(GOAL OF THE EXERCISE): Retype all of the data exactly as given.

___

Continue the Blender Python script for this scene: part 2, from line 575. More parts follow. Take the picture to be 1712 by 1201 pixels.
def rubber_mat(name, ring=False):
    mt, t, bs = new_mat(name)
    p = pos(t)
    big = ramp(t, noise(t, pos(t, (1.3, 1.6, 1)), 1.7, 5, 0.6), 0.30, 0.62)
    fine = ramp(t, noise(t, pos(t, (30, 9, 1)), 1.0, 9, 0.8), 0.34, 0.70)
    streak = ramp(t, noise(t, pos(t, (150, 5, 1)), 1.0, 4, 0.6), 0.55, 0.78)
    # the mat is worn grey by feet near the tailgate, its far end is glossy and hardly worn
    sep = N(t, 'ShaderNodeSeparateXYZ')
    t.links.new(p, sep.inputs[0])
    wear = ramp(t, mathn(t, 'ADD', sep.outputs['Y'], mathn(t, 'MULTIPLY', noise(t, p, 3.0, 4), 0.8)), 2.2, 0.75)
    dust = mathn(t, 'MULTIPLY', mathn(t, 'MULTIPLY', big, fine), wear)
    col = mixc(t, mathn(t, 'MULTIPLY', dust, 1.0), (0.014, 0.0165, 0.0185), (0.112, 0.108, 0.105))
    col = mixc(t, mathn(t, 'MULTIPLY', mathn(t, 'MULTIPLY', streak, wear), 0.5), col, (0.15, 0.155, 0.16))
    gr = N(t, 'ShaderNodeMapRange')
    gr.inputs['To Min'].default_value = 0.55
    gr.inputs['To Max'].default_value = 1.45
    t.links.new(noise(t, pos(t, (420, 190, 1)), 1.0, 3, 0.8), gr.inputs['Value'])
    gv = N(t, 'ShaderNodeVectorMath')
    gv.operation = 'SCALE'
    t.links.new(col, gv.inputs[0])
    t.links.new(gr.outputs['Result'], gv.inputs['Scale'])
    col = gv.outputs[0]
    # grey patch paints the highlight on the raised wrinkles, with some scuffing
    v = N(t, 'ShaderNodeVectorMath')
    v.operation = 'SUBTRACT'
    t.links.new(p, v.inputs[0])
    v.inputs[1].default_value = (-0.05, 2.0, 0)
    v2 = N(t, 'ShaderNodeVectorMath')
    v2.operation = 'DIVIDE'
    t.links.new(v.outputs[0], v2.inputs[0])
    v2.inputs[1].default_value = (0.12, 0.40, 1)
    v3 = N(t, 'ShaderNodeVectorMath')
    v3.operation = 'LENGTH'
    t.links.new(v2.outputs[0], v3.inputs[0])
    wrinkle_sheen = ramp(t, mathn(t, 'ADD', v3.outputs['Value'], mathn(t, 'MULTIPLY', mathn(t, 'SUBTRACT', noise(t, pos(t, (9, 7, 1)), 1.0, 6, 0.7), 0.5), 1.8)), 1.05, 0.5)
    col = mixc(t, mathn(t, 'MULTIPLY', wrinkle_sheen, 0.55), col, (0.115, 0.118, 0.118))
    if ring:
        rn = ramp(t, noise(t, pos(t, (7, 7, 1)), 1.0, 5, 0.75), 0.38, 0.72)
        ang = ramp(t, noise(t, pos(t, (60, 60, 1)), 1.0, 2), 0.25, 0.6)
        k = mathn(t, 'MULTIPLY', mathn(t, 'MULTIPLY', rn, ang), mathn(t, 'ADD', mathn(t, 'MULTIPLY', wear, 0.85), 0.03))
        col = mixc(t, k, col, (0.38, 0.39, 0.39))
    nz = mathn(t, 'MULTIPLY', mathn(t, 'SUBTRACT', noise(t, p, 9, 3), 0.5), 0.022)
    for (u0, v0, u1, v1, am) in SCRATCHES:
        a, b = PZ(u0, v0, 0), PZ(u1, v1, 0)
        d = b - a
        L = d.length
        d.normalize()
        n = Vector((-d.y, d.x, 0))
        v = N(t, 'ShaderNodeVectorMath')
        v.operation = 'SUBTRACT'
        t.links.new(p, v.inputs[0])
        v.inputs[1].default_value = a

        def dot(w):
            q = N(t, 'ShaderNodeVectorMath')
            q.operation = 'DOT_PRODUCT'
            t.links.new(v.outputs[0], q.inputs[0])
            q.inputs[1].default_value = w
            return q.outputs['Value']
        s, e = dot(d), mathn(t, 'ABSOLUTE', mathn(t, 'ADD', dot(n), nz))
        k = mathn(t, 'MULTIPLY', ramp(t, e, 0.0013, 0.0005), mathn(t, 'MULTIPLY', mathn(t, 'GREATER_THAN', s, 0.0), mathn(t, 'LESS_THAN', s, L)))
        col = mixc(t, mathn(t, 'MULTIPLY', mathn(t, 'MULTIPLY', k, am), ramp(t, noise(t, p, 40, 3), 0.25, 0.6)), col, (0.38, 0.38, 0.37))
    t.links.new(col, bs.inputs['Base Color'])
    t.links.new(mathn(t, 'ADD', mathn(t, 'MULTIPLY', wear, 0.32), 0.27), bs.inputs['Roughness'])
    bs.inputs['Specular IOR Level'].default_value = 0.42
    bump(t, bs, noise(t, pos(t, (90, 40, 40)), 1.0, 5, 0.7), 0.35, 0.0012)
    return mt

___

(RESULT OF THIS TASK):
Continue the Blender Python script for this scene: part 2, from line 575. More parts follow. Take the picture to be 1712 by 1201 pixels.
def rubber_mat(name, ring=False):
    mt, t, bs = new_mat(name)
    p = pos(t)
    big = ramp(t, noise(t, pos(t, (1.3, 1.6, 1)), 1.7, 5, 0.6), 0.30, 0.62)
    fine = ramp(t, noise(t, pos(t, (30, 9, 1)), 1.0, 9, 0.8), 0.34, 0.70)
    streak = ramp(t, noise(t, pos(t, (150, 5, 1)), 1.0, 4, 0.6), 0.55, 0.78)
    # the mat is worn grey by feet near the tailgate, its far end is glossy and hardly worn
    sep = N(t, 'ShaderNodeSeparateXYZ')
    t.links.new(p, sep.inputs[0])
    wear = ramp(t, mathn(t, 'ADD', sep.outputs['Y'], mathn(t, 'MULTIPLY', noise(t, p, 3.0, 4), 0.8)), 2.2, 0.75)
    dust = mathn(t, 'MULTIPLY', mathn(t, 'MULTIPLY', big, fine), wear)
    col = mixc(t, mathn(t, 'MULTIPLY', dust, 1.0), (0.014, 0.0165, 0.0185), (0.112, 0.108, 0.105))
    col = mixc(t, mathn(t, 'MULTIPLY', mathn(t, 'MULTIPLY', streak, wear), 0.5), col, (0.15, 0.155, 0.16))
    gr = N(t, 'ShaderNodeMapRange')
    gr.inputs['To Min'].default_value = 0.55
    gr.inputs['To Max'].default_value = 1.45
    t.links.new(noise(t, pos(t, (420, 190, 1)), 1.0, 3, 0.8), gr.inputs['Value'])
    gv = N(t, 'ShaderNodeVectorMath')
    gv.operation = 'SCALE'
    t.links.new(col, gv.inputs[0])
    t.links.new(gr.outputs['Result'], gv.inputs['Scale'])
    col = gv.outputs[0]
    # grey patch paints the highlight on the raised wrinkles, with some scuffing
    v = N(t, 'ShaderNodeVectorMath')
    v.operation = 'SUBTRACT'
    t.links.new(p, v.inputs[0])
    v.inputs[1].default_value = (-0.05, 2.0, 0)
    v2 = N(t, 'ShaderNodeVectorMath')
    v2.operation = 'DIVIDE'
    t.links.new(v.outputs[0], v2.inputs[0])
    v2.inputs[1].default_value = (0.12, 0.40, 1)
    v3 = N(t, 'ShaderNodeVectorMath')
    v3.operation = 'LENGTH'
    t.links.new(v2.outputs[0], v3.inputs[0])
    wrinkle_sheen = ramp(t, mathn(t, 'ADD', v3.outputs['Value'], mathn(t, 'MULTIPLY', mathn(t, 'SUBTRACT', noise(t, pos(t, (9, 7, 1)), 1.0, 6, 0.7), 0.5), 1.8)), 1.05, 0.5)
    col = mixc(t, mathn(t, 'MULTIPLY', wrinkle_sheen, 0.55), col, (0.115, 0.118, 0.118))
    if ring:
        rn = ramp(t, noise(t, pos(t, (7, 7, 1)), 1.0, 5, 0.75), 0.38, 0.72)
        ang = ramp(t, noise(t, pos(t, (60, 60, 1)), 1.0, 2), 0.25, 0.6)
        k = mathn(t, 'MULTIPLY', mathn(t, 'MULTIPLY', rn, ang), mathn(t, 'ADD', mathn(t, 'MULTIPLY', wear, 0.85), 0.03))
        col = mixc(t, k, col, (0.38, 0.39, 0.39))
    nz = mathn(t, 'MULTIPLY', mathn(t, 'SUBTRACT', noise(t, p, 9, 3), 0.5), 0.022)
    for (u0, v0, u1, v1, am) in SCRATCHES:
        a, b = PZ(u0, v0, 0), PZ(u1, v1, 0)
        d = b - a
        L = d.length
        d.normalize()
        n = Vector((-d.y, d.x, 0))
        v = N(t, 'ShaderNodeVectorMath')
        v.operation = 'SUBTRACT'
        t.links.new(p, v.inputs[0])
        v.inputs[1].default_value = a

        def dot(w):
            q = N(t, 'ShaderNodeVectorMath')
            q.operation = 'DOT_PRODUCT'
            t.links.new(v.outputs[0], q.inputs[0])
            q.inputs[1].default_value = w
            return q.outputs['Value']
        s, e = dot(d), mathn(t, 'ABSOLUTE', mathn(t, 'ADD', dot(n), nz))
        k = mathn(t, 'MULTIPLY', ramp(t, e, 0.0013, 0.0005), mathn(t, 'MULTIPLY', mathn(t, 'GREATER_THAN', s, 0.0), mathn(t, 'LESS_THAN', s, L)))
        col = mixc(t, mathn(t, 'MULTIPLY', mathn(t, 'MULTIPLY', k, am), ramp(t, noise(t, p, 40, 3), 0.25, 0.6)), col, (0.38, 0.38, 0.37))
    t.links.new(col, bs.inputs['Base Color'])
    t.links.new(mathn(t, 'ADD', mathn(t, 'MULTIPLY', wear, 0.32), 0.27), bs.inputs['Roughness'])
    bs.inputs['Specular IOR Level'].default_value = 0.42
    bump(t, bs, noise(t, pos(t, (90, 40, 40)), 1.0, 5, 0.7), 0.35, 0.0012)
    return mt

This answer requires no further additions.